Lower Dauphin held its Mini-THON in March and raised  more than $60,000. Middletown held its Mini-THON on May 3, featuring a number of side events to raise money.

 

 Senior students competed in a Mr. Middletown pageant to raise funds, while two teachers allowed students paying $1 to duct tape them to a wall.

 

 Principal Michael Carnes agreed to be a target in a water balloon fundraiser.

 

Middletown raised $16,720.14 in its Mini-THON. We’ve put that success on A1 in this issue.

 

Even South Hanover Elementary School holds a Mini-THON. In February, students raised $23,000.

 

The Penn State THON, which started it all, raised more than $13 million this year. The event, the largest student-run philanthropy in the world, has raised more than $114 million since 1977.

 

Perhaps its tradition for older generations to wonder whether young people have compassion for others. Do young people care about others? About society?
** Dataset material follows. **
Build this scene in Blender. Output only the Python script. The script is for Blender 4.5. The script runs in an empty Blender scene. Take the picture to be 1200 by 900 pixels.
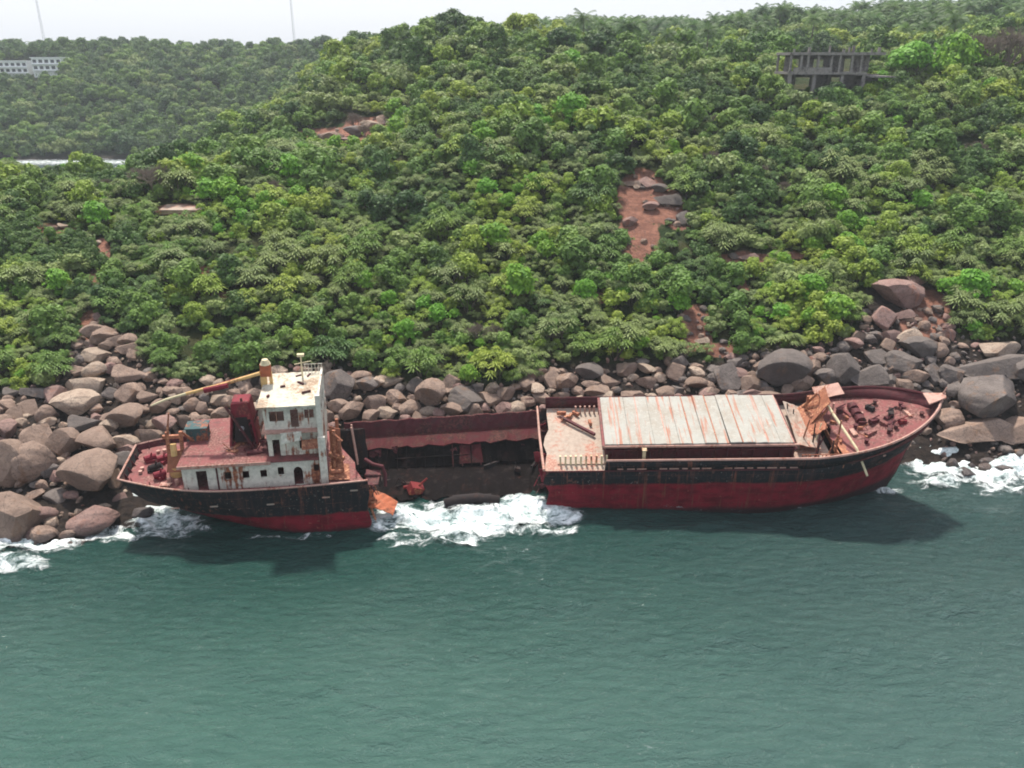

About the world?

 

What we have learned from school administrators, parents, teachers and students themselves is that they are much more aware of the world around them than some people may think. We've met students at career days who are focused on their future, on contributing to a better world.

 

Children perform good deeds that often don’t get publicized. We like to publicize them when we learn about them. We’re looking forward to the next story about such efforts.